* WRITTEN EXERCISE
Leave out all pictures. Return exactly the lines from the top of the material through the line containing "B.band(1180, 1420, (0.36, 0.155, 0.04), .85, o=(-.5, .7));".

* DATA BLOCK

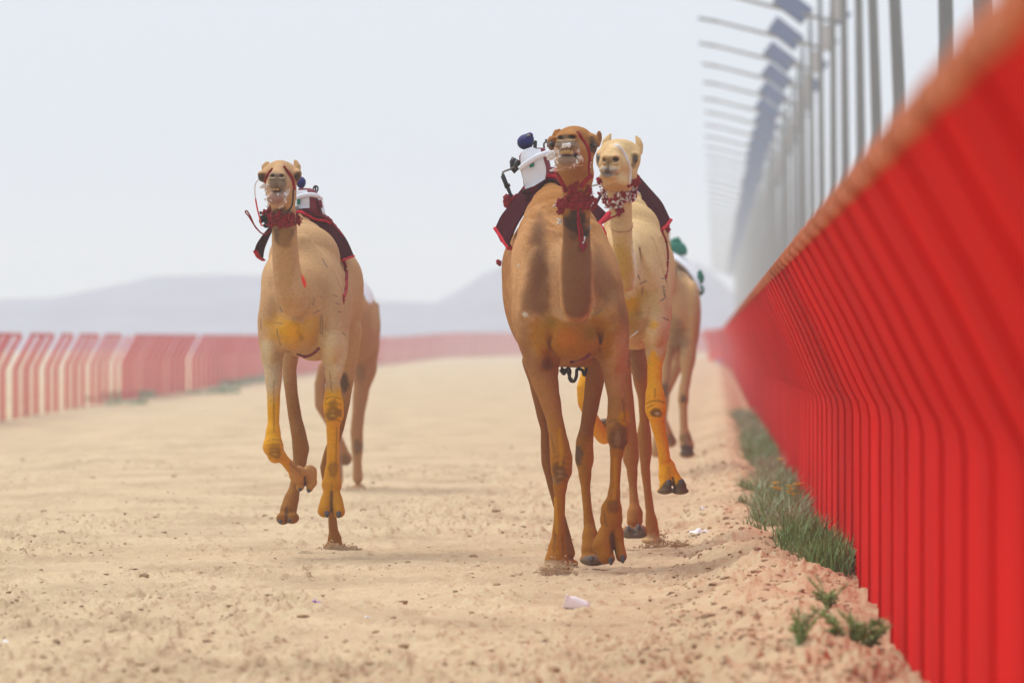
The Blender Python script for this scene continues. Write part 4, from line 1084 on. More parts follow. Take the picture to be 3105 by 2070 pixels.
    B.paint(N7, 740, 560, 190, 300, (0.035, 0.022, 0.016), .93, (-.9, -.1), soft=.5); B.paint(N7, 870, 760, 110, 120, (0.04, 0.027, 0.02), .85, (-.9, -.1), soft=.5)
    B.poly(B5, [(285, 660), (350, 600), (420, 570), (520, 600), (600, 655), (690, 630), (760, 560), (805, 600), (840, 680), (870, 760), (810, 860), (770, 900), (740, 840), (700, 815), (640, 840), (560, 870), (510, 920), (460, 930), (400, 880), (330, 830), (300, 760)], (0.33, 0.145, 0.025), .85, 46, (-.5, .5), 40)
    B.paint(B5, 540, 720, 110, 90, (0.48, 0.17, 0.02), .6, (-.5, .5), soft=.8)
    B.paint(B5, 700, 700, 60, 60, (0.13, 0.10, 0.03), .4, (-.5, .5), soft=.8); B.paint(B5, 420, 620, 60, 50, (0.15, 0.12, 0.04), .4, (-.5, .5), soft=.8)
    B.poly(B5, [(430, 90), (490, 60), (492, 300), (496, 430), (515, 560), (560, 610), (500, 610), (430, 560), (428, 400), (410, 200)], BR_L, .75, 20, (-.5, .8), 10)  # lit ridge between sweat patch and neck painted into the coat
    B.poly(B5, [(706, 380), (730, 440), (735, 500), (690, 590), (620, 620), (640, 598), (690, 550), (704, 470)], BR_L, .7, 12, (-.6, .5), 8)  # light rim round the neck base painted into the coat
    B.poly(B5, [(880, 720), (945, 700), (945, 900), (900, 960), (870, 850)], BR_L, .4, 30, (-.5, .8))
    B.paint(B5, 400, 900, 45, 45, DARKFUR, .5, (-.5, .5))
    B.band(1180, 1420, (0.36, 0.155, 0.04), .85, o=(-.5, .7)); B.paint(R5, 870, 290, 70, 60, (0.55, 0.27, 0.04), .7, (-.5, .5))
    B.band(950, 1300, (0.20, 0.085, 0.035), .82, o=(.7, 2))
    B.band(1290, 1400, (0.42, 0.19, 0.04), .6, (1740, 1830), (.7, 2)); B.paint(R5, 500, 580, 45, 90, DARKFUR, .8, (.7, 2)); B.paint(R5, 600, 560, 40, 130, (0.40, 0.18, 0.04), .6, (.7, 2))
    B.paint(R5, 360, 680, 55, 75, (0.15, 0.065, 0.03), .75, (-.5, .5)); B.paint(R5, 345, 765, 40, 22, (0.34, 0.22, 0.13), .7, (-.5, .5), soft=.3); B.paint(R5, 340, 735, 36, 10, (0.34, 0.22, 0.13), .6, (-.5, .5), soft=.3)
    B.knee(R5, 374, 680, 80, 110, (-.5, .5)); B.knee(R5, 806, 420, 88, 125, (-.5, .5))
    for pts in ([(320, 860), (330, 1150), (320, 1300)], [(385, 1180), (395, 1330)], [(790, 640), (795, 900)], [(700, 1010), (720, 1100)], [(300, 420), (330, 560)], [(840, 160), (860, 300)]): B.line(R5, pts, 9, (0.19, 0.085, 0.035), .6, (-.5, .5))  # foreleg tendons: relief shading drawn in darker coat colour
    B.paint(R5, 808, 440, 75, 105, (0.15, 0.065, 0.03), .75, (-.5, .5)); B.paint(R5, 803, 440, 26, 75, (0.30, 0.18, 0.10), .5, (-.5, .5)); B.paint(R5, 770, 960, 50, 60, (0.16, 0.07, 0.03), .7, (-.5, .5))
    B.paint(R5, 765, 1230, 28, 110, (0.05, 0.03, 0.02), .8, (-.5, .5)); B.paint(R5, 330, 1410, 120, 60, (0.42, 0.32, 0.22), .8, (-.5, .5)); B.poly(R5, [(505, 1430), (512, 1365), (560, 1325), (640, 1325), (725, 1345), (735, 1430)], (0.18, 0.14, 0.12), .9, 6, (.5, 1.2), 5)  # dark oval paints shade between the toes; dust and pad colours follow
    for pts in ([(365, 380), (380, 560), (372, 640)], [(330, 900), (345, 1150)], [(775, 900), (790, 780), (785, 600)]): B.line(R5, pts, 16, (0.55, 0.28, 0.05), .55, (-.5, .5))
    for _ in range(150):
        x = random.uniform(250, 480); y = random.uniform(-230, 190)
        B.paint(B5, x, y, random.uniform(8, 20), random.uniform(3, 7), (0.24, 0.12, 0.06), .45, (-.1, 1.4), soft=.9, tilt=random.uniform(-40, -10), noise=.1)
    B.poly(HA, [(340, 600), (420, 500), (620, 455), (820, 520), (900, 640), (960, 760), (990, 900), (900, 1040), (700, 1120), (450, 1110), (300, 980), (180, 900), (170, 740), (300, 690)], (0.52, 0.44, 0.37), .55, 12, (-1.3, -.8), 20)
    B.paint(B5, 250, 570, 24, 22, (0.6, 0.55, 0.46), .8, (-.5, 1), noise=.8); B.paint(B5, 205, 235, 12, 22, (0.6, 0.55, 0.5), .8, (-.5, 2), noise=.8)
    B.line(B5, [(725, 570), (765, 540)], 7, K_, .5, (-.5, .8))
    B.paint(HA, 620, 520, 330, 220, GREYF, .8, (-1.3, -.8)); B.paint(HA, 610, 930, 300, 170, (0.24, 0.165, 0.12), .85, (-1.3, -.8)); B.paint(HA, 640, 370, 250, 70, (0.20, 0.13, 0.08), .7, (-1.3, -.8))
    B.paint(HA, 240, 540, 105, 150, DARKFUR, .9, (-.8, -.4)); B.paint(HA, 1240, 560, 120, 220, DARKFUR, .9, (-.8, -.35)); B.paint(HA, 1400, 350, 60, 150, (0.16, 0.075, 0.045), .7, (-.7, -.3))
    B.paint(HA, 1245, 620, 110, 170, DARKFUR, .8, (-.9, -.3)); B.paint(HA, 1210, 430, 90, 90, DARKFUR, .7, (-.9, -.3)); B.paint(HA, 780, 300, 330, 110, (0.27, 0.13, 0.065), .6, (-.8, -.3)); B.paint(HA, 1090, 480, 90, 260, (0.26, 0.125, 0.06), .6, (-.9, -.3)); B.paint(HA, 790, 1230, 330, 200, (0.24, 0.12, 0.05), .6, (-.9, -.2))
    B.paint(HA, 640, 790, 190, 30, (0.07, 0.035, 0.025), .9, (-1.3, -.7)); B.paint(HA, 820, 790, 60, 60, (0.03, .02, .015), .9, (-1.3, -.7))
    B.paint(HA, 465, 370, 62, 52, (.03, .02, .015), .9, (-1.2, -.7)); B.paint(HA, 750, 350, 92, 48, (.02, .014, .012), .95, (-1.2, -.7))
    B.paint(HA, 740, 425, 140, 22, (.42, .28, .17), .7, (-1.2, -.9)); B.paint(HA, 430, 440, 90, 20, (.42, .28, .17), .7, (-1.2, -.9))
    z0 = gz(B.W(332, 1425, 0, R5)[0], 50.0)
    root = empty("camel", Vector((B.W(500, 500, .8, B5)[0], 50.9, z0)))
    tag(root, "dark brown racing camel leading the group with foaming mouth and red tassels", "camel")
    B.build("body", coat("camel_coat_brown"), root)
    toes(B, R5, [(752, 1368, -.17, 27, 34), (842, 1352, -.14, 27, 36), (605, 1352, .72, 38, 30), (700, 1372, .74, 34, 24)], root, 1.1)
    for ex, ey, o in ((235, 560, 0), (1262, 570, 0)):
        mb = MB(); mb.ball(B.hit(HA, ex, ey, -.013, -.6), .018, 10, 8); mb.build("eye", M_eye, root)
    mb = MB()
    for tx, ty, w_, h_ in ((520, 725, 38, 45), (575, 705, 42, 55), (650, 705, 48, 60), (725, 720, 42, 52)): mb.ball(B.W(tx, ty, -1.06, HA), (B.r(w_, 0, HA), .012, B.r(h_, 0, HA)), 8, 6, .1)
    mb.build("teeth", M_teeth, root)
    foamy(B, HA, [(600, 550, 60), (530, 580, 55), (660, 545, 50), (250, 760, 80), (200, 860, 70), (320, 850, 75), (330, 740, 50), (380, 950, 45), (935, 840, 70), (900, 700, 45), (980, 880, 40), (860, 960, 50), (780, 1040, 45), (290, 1150, 45), (820, 1110, 35), (450, 800, 45), (360, 1040, 35), (700, 1080, 35), (1190, 960, 30), (1170, 1090, 26), (1200, 880, 25), (420, 700, 40)], root)
    B.strap("halter_strap", HA, [(860, 260), (930, 380), (1030, 520), (1090, 640), (1130, 800), (1140, 940)], 95, M_strap, root, rng_=(-1.2, -.3))
    B.strap("halter_strap", HA, [(1120, 940), (1130, 1100), (1130, 1230)], 50, M_strap, root, rng_=(-1.2, -.2))
    B.strap("throat_strap", HA, [(340, 1120), (440, 1270), (520, 1420), (600, 1560)], 120, M_strap, root, rng_=(-1.2, -.2))
    B.strap("throat_strap", HA, [(1190, 1260), (1090, 1330), (1010, 1430), (930, 1540)], 130, M_strap, root, rng_=(-1.2, -.2))
    sp_ = [(random.gauss(790, 90), random.gauss(160, 90)) for _ in range(38)]+[(x, 310+35*math.sin(x*.02)) for x in range(480, 1060, 26)]+[(x, 260+random.uniform(-20, 20)) for x in range(500, 1060, 36)]+[(500+random.random()*80, 300+random.random()*140) for _ in range(12)]+[(1000+random.random()*60, 200+random.random()*170) for _ in range(12)]+[(random.uniform(740, 930), random.uniform(240, 370)) for _ in range(16)]
    tassels("neck_tassels", B, N7, sp_, M_tass, root, .014, 5, o=-.5, rng_=(-1.1, 0))
    tassels("white_tuft", B, N7, [(440, 340), (470, 290), (960, 320), (515, 560), (520, 600)], M_foam, root, .010, 4, o=-.48, rng_=(-1.1, 0))
    B.strap("hanging_cord", N7, [(805, 380), (800, 500), (800, 640), (815, 780), (835, 900), (860, 980)], 40, M_strap, root, rng_=(-1, .1), wob=.002)
    B.strap("hanging_cord", N7, [(815, 500), (840, 640), (865, 780), (870, 900)], 24, M_strap, root, rng_=(-1, .1), wob=.002)
    B.strap("hanging_cord", N7, [(1005, 640), (960, 740), (900, 830), (870, 930)], 18, M_black, root, rng_=(-1, .1))
    B.strap("hanging_cord", N7, [(900, 820), (880, 890), (860, 935)], 30, M_foam, root, rng_=(-1, .1))
    tassels("neck_tassels", B, N7, [(850, 985), (880, 990), (860, 1010)], M_tass, root, .014, 5, o=-.5, rng_=(-1.1, 0))
    D = B.D
    # saddle cloth, drawn in the R3 frame
    fr = [(208, 1235, .80), (215, 1160, .80), (300, 980, .80), (400, 830, .80), (470, 700, .80), (545, 605, .84), (590, 590, .86), (640, 610, .84), (690, 670, .8), (800, 780, .78), (940, 900, .76), (1020, 970, .74), (1045, 1010, .74)]
    mid_ = [(150, 1150, 1.0), (180, 1060, 1.0), (260, 920, 1.0), (350, 770, 1.0), (440, 640, 1.0), (530, 560, 1.0), (590, 545, 1.0), (650, 560, 1.0), (730, 640, 1.0), (850, 740, 1.0), (960, 850, 1.0), (1040, 920, 1.0), (1075, 985, 1.0)]
    re = [(75, 1040, 1.25), (130, 930, 1.25), (210, 830, 1.25), (310, 700, 1.25), (400, 590, 1.25), (500, 510, 1.25), (590, 490, 1.25), (680, 530, 1.25), (780, 600, 1.25), (900, 700, 1.25), (1000, 800, 1.25), (1090, 880, 1.25), (1150, 940, 1.25)]
    rl = [[W3(R3, x, y, D+o) for x, y, o in q] for q in (fr, mid_, re)]
    cl, A = loft("saddle_cloth", rl, M_maroon, root, n=46)
    for idx in (0, -1):
        mb = MB(); mb.tube([Vector(p) for p in A[:, idx]], .022, 6, flat=.5); mb.build("cloth_trim", M_redtrim, root)
    cord("cloth_trim", [W3(R3, x, y, D+o) for x, y, o in ((1150, 900, 1.22), (1100, 960, .95), (1055, 1005, .72), (1090, 1040, .6), (1120, 1110, .5), (1150, 1200, .4))], [.016]*8+[.014]*8+[.010]*8+[.005]*7, M_redtrim, root)
    cord("saddle_piping", [W3(R3, x, y, D+o) for x, y, o in ((340, 700, .98), (400, 630, .95), (470, 575, .93), (550, 553, .92), (640, 560, .92), (700, 600, .95))], .018, M_redtrim, root)
    cord("saddle_pad", [W3(R3, x, y, D+o) for x, y, o in ((390, 600, 1.05), (450, 540, 1.03), (520, 512, 1.0), (620, 512, 1.0), (700, 560, 1.05))], .032, M_maroon2, root)
    mb = MB()
    for _ in range(34):
        x, y = random.uniform(150, 290), random.uniform(745, 830)
        if y > 745+ (x-150)*1.2+40: continue
        mb.ball(W3(R3, x, y, D+1.3), random.uniform(.012, .026), 7, 5, .35)
    mb.tube([W3(R3, 160, 760, D+1.3), W3(R3, 215, 800, D+1.3), W3(R3, 290, 770, D+1.3)], .008, 6)
    mb.build("cloth_fringe", M_tass, root)
    fringe("cloth_tassel", [W3(R3, x, y, D+1.3) for x, y in ((118, 1100), (128, 1125), (140, 1150))], .016, M_tass, root)
    fringe("red_pompom", [W3(R3, x, y, D+1.3) for x, y in ((97, 1366), (108, 1376))], .016, M_tass, root)
    B.strap("girth", B5, [(555, 885), (600, 882), (650, 860), (690, 828)], 26, M_maroon2, root, o=.6, rng_=(-.2, 2))
    cord("girth_knot", [W3(B5, x, y, D+.8) for x, y in ((490, 940), (515, 970), (530, 940), (550, 975), (560, 1015), (585, 1018), (600, 985), (605, 940), (640, 945), (655, 980), (668, 930))], .010, M_black, root)
    cord("girth_knot", [W3(B5, x, y, D+.82) for x, y in ((495, 925), (520, 950), (505, 965), (545, 930), (560, 960), (548, 1000), (575, 1005))], .007, M_black, root)
    return B, root
K_ = (0.10, 0.08, 0.08)
BA, ca_root = camel_front()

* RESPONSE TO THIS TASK
The Blender Python script for this scene continues. Write part 4, from line 1084 on. More parts follow. Take the picture to be 3105 by 2070 pixels.
    B.paint(N7, 740, 560, 190, 300, (0.035, 0.022, 0.016), .93, (-.9, -.1), soft=.5); B.paint(N7, 870, 760, 110, 120, (0.04, 0.027, 0.02), .85, (-.9, -.1), soft=.5)
    B.poly(B5, [(285, 660), (350, 600), (420, 570), (520, 600), (600, 655), (690, 630), (760, 560), (805, 600), (840, 680), (870, 760), (810, 860), (770, 900), (740, 840), (700, 815), (640, 840), (560, 870), (510, 920), (460, 930), (400, 880), (330, 830), (300, 760)], (0.33, 0.145, 0.025), .85, 46, (-.5, .5), 40)
    B.paint(B5, 540, 720, 110, 90, (0.48, 0.17, 0.02), .6, (-.5, .5), soft=.8)
    B.paint(B5, 700, 700, 60, 60, (0.13, 0.10, 0.03), .4, (-.5, .5), soft=.8); B.paint(B5, 420, 620, 60, 50, (0.15, 0.12, 0.04), .4, (-.5, .5), soft=.8)
    B.poly(B5, [(430, 90), (490, 60), (492, 300), (496, 430), (515, 560), (560, 610), (500, 610), (430, 560), (428, 400), (410, 200)], BR_L, .75, 20, (-.5, .8), 10)  # lit ridge between sweat patch and neck painted into the coat
    B.poly(B5, [(706, 380), (730, 440), (735, 500), (690, 590), (620, 620), (640, 598), (690, 550), (704, 470)], BR_L, .7, 12, (-.6, .5), 8)  # light rim round the neck base painted into the coat
    B.poly(B5, [(880, 720), (945, 700), (945, 900), (900, 960), (870, 850)], BR_L, .4, 30, (-.5, .8))
    B.paint(B5, 400, 900, 45, 45, DARKFUR, .5, (-.5, .5))
    B.band(1180, 1420, (0.36, 0.155, 0.04), .85, o=(-.5, .7)); B.paint(R5, 870, 290, 70, 60, (0.55, 0.27, 0.04), .7, (-.5, .5))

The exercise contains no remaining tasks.